Nope, I want to make sure it never happens again. Teach the banks a lesson they will never forget instead of giving them more cash and praying for the best.
Can you imagine if you laundered money from a drug dealer, starved your neighbour by buying up all the food from a grocery store, and committed massive fraud, and still got money from the government just because you were too big to fail? Then claiming the moral high ground, because hell, you've always been too big to fail?
Poor analogy. A better analogy would be this: A shady stranger asks you for $1000. You give it to him and he buys a stereo, yada yada. You know full well the risk of loaning to someone that has a history (or lack of history). Yet in the pursuit of wealth you take a foolish risk and lose. This is not even a case of loaning. This is just straight up gambling.
But why does the shady stranger get to keep the stereo if he can't pay you back? Especially if he signed a lending contact to that effect. If I pay a kid $20 to mow my lawn and he doesn't
Sure. But nobody is expecting you to claim it since you had such an idiotic lapse in judgement. Banks can afford to make these risks, but when they're doing in en masse then we've got a problem. And its not like the banks are the only ones hurting. This massive debt is affecting the entire economy... except for the rich (directly).
You're the one endorsing too big to fail, you said earlier the taxpayer should back loans to prevent banks from failing. If you just let the banks fail they won't issue bad loans because they won't exist. Problem solved.
Look, let's face it, 2008 was a sh**ty situation. Someone was going to have to get money they didn't deserve. Whether or not that was the banks or the people, well, that debate was never as fully enunciated as it could have been.
Going the full high-risk route instead of the balance of blue-chip with high-risk. If someone lost all their money in the stock market that way, it'd be clear to see who's at fault there. Regardless, if we keep stalemating here nobody will win.
I endorsed the salvation of the financial system---and then strict regulation to take the wings off the resulting too big to fail status of banks, including a possible breakup of the banks. This would be the same thing, except even better because the system could stay afloat, and the banks could be punished immediately. Unfortunately, we must compromise on the fine points. The Great Depression may have taught a lot of people valuable lessons...but they only lasted for fifty years. A decade of absolute heart-wrenching pain, just to watch it all go down in the Reagen years? Yeah, not appealing.
I don't think it would work well at all. It penalizes everyone who owned their homes outright while rewarding people that bought places they shouldn't have. What about the banks that did give out reasonable loans? What about the borrowers that took out loans planning to flip their property out of pure greed? Something like 90% of mortgages are doing just fine. Why, as a bank, would you EVER lend money again to anyone for any reason if there are no rules? Basically, you're saying that because some banks were bad, let's kill all the banks. And because some borrowers got screwed, let's reward them all. It's about as dumb a solution to a problem as anyone could come up with.

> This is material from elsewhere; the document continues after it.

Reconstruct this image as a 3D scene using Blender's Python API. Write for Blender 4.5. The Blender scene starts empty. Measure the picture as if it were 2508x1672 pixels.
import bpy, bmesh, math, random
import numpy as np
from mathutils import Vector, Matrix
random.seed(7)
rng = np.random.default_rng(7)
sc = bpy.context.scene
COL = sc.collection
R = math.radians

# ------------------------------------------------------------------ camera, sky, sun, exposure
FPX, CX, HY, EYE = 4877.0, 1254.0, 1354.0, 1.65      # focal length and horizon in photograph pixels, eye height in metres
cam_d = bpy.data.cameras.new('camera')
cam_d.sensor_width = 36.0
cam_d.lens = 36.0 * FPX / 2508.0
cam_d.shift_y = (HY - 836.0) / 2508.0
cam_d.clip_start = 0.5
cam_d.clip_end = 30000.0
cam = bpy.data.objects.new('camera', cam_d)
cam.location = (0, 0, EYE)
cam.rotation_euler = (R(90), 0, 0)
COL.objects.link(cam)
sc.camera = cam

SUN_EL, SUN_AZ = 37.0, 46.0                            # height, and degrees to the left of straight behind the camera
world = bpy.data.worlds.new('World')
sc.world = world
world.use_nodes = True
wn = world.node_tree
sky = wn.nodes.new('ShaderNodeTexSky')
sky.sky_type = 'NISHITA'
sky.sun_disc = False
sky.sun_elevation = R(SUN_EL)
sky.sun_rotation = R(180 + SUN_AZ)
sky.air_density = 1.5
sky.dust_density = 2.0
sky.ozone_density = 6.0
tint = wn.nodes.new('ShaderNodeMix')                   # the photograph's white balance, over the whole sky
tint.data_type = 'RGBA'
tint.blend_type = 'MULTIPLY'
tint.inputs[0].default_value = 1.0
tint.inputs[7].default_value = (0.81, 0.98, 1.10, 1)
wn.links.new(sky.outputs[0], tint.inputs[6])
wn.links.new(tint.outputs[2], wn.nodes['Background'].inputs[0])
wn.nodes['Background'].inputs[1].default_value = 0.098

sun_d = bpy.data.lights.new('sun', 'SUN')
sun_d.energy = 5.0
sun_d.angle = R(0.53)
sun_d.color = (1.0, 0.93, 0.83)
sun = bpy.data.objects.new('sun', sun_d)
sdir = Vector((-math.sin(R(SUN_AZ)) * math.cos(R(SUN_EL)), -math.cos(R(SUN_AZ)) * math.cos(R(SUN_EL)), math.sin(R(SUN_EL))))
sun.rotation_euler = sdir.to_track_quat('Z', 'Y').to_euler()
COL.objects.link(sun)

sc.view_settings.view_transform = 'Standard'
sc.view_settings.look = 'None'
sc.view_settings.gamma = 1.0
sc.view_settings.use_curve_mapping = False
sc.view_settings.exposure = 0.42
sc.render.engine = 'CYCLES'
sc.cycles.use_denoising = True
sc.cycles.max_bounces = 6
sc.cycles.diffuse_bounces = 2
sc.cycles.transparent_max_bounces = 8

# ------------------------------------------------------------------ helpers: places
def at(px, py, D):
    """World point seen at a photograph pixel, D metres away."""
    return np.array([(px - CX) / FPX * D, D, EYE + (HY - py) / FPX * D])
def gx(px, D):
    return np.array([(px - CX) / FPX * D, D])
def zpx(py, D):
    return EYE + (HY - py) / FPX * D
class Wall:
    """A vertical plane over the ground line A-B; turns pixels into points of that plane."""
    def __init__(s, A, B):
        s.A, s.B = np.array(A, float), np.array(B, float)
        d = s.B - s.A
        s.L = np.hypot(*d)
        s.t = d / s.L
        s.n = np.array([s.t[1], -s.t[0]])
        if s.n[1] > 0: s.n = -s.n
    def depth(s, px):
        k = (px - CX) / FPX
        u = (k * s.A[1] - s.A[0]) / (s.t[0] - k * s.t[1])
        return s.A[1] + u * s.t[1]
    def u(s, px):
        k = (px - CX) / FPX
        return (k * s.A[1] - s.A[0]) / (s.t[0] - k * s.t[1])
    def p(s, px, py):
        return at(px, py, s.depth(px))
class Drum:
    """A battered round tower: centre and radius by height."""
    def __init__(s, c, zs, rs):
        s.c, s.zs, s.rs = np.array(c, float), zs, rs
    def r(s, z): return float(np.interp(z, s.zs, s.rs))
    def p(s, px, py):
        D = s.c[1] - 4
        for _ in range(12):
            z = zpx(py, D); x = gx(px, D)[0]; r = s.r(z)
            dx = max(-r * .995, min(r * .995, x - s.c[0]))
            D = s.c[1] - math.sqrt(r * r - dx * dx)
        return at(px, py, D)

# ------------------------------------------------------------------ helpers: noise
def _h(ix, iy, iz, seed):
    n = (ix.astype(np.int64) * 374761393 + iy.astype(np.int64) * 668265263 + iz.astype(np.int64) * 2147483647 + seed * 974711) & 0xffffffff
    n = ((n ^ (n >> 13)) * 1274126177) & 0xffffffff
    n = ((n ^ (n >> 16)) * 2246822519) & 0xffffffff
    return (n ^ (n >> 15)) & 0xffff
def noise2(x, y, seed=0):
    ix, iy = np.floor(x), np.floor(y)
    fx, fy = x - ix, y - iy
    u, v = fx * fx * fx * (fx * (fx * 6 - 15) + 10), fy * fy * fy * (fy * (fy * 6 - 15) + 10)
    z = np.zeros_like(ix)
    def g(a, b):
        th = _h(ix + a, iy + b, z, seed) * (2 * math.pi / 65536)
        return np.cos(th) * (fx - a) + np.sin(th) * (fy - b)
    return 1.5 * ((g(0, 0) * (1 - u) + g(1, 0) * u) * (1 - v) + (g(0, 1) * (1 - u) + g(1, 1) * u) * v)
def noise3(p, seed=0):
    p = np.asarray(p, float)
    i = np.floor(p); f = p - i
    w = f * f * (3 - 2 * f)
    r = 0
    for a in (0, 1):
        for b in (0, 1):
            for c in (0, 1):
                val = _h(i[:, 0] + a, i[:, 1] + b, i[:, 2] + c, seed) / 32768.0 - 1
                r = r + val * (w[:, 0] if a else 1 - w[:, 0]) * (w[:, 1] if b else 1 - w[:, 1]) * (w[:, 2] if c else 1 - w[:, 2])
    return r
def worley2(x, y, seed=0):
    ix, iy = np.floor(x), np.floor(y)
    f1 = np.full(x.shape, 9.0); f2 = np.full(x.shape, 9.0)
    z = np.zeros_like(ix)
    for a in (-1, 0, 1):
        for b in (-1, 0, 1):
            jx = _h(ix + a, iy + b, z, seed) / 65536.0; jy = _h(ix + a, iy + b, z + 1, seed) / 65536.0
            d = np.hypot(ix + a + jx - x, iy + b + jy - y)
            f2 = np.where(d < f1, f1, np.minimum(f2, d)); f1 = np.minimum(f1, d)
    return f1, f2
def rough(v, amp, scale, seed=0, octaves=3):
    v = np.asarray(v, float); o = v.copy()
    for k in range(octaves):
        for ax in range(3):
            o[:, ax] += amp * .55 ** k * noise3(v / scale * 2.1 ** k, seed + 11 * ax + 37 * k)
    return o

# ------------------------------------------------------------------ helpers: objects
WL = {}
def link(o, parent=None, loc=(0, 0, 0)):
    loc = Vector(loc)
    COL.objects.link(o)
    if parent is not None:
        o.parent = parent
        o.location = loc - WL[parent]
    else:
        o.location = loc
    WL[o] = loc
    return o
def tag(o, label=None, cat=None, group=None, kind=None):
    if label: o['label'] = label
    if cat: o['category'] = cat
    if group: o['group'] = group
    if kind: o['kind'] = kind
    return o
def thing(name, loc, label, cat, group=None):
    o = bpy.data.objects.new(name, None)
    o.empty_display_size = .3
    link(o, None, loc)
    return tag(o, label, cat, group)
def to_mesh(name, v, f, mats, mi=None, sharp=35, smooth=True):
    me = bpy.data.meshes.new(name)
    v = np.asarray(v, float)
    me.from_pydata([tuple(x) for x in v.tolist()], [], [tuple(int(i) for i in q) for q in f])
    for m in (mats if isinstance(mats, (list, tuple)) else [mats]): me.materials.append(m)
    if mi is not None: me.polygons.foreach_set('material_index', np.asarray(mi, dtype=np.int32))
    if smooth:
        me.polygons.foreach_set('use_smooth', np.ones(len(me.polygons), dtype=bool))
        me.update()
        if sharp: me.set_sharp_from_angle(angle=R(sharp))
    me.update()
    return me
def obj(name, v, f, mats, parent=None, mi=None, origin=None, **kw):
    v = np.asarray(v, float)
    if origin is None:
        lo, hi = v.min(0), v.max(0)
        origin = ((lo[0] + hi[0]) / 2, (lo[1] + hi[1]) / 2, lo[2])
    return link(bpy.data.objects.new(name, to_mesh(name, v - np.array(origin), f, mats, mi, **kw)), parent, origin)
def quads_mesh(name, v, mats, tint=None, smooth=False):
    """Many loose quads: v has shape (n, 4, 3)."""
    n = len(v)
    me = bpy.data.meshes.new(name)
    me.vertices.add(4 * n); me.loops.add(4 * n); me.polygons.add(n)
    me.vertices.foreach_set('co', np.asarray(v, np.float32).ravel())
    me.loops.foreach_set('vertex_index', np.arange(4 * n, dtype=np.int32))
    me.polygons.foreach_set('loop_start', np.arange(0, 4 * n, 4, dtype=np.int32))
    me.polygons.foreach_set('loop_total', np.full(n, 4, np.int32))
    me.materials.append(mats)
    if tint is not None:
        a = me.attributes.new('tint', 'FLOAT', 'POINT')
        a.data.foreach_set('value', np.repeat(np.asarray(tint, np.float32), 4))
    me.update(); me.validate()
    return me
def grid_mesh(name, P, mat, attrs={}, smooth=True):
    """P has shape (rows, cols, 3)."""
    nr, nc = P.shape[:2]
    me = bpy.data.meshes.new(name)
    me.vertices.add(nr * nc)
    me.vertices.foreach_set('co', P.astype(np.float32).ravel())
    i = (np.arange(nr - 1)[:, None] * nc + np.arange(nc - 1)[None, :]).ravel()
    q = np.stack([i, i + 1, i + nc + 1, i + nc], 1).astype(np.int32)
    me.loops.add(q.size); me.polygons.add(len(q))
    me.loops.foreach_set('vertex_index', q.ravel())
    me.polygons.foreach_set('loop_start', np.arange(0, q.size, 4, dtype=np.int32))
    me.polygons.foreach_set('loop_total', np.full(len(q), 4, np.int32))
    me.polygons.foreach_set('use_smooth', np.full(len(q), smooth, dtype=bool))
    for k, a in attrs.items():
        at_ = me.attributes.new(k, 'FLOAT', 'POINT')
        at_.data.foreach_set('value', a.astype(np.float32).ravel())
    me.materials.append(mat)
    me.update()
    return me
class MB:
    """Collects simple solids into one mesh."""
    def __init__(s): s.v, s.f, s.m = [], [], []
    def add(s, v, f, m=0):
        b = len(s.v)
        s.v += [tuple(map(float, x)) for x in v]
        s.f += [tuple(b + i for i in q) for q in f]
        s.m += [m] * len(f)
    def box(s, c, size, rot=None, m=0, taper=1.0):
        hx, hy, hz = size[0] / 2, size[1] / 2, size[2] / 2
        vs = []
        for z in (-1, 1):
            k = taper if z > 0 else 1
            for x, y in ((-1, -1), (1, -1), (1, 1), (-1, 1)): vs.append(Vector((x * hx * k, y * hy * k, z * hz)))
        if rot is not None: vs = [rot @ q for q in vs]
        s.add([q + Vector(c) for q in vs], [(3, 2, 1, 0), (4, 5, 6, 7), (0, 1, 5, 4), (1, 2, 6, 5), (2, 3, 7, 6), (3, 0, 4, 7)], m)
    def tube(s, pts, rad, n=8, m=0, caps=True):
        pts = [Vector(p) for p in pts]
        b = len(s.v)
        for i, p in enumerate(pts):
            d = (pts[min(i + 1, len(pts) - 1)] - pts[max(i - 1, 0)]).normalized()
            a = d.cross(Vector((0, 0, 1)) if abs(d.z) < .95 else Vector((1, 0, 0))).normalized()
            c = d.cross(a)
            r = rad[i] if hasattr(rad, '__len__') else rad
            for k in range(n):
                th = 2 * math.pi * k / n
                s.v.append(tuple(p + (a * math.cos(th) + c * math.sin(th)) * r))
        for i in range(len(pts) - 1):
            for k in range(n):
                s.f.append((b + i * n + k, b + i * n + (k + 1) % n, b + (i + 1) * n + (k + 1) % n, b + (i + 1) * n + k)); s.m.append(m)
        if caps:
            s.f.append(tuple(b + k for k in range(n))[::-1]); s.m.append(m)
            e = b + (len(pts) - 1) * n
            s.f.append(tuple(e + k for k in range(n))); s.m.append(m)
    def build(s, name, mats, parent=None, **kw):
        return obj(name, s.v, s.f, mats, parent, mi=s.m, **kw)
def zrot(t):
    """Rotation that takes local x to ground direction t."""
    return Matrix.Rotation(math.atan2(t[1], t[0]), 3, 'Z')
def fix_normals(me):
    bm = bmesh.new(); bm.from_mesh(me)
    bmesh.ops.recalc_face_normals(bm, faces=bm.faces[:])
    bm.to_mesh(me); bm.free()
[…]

That's true - we, as a country, have been living beyond our means for decades and that will take time to fix. There's no way around that. That doesn't change the fact that there are some solutions that are dumber than others, though.
Very good post. I can let RedRedemption's posts slide, because he is not an economics student and clearly just posting from his gut, but for Northside Storm, a self-proclaimed "economist" to post all the nonsense he has been posting is quite embarrassing.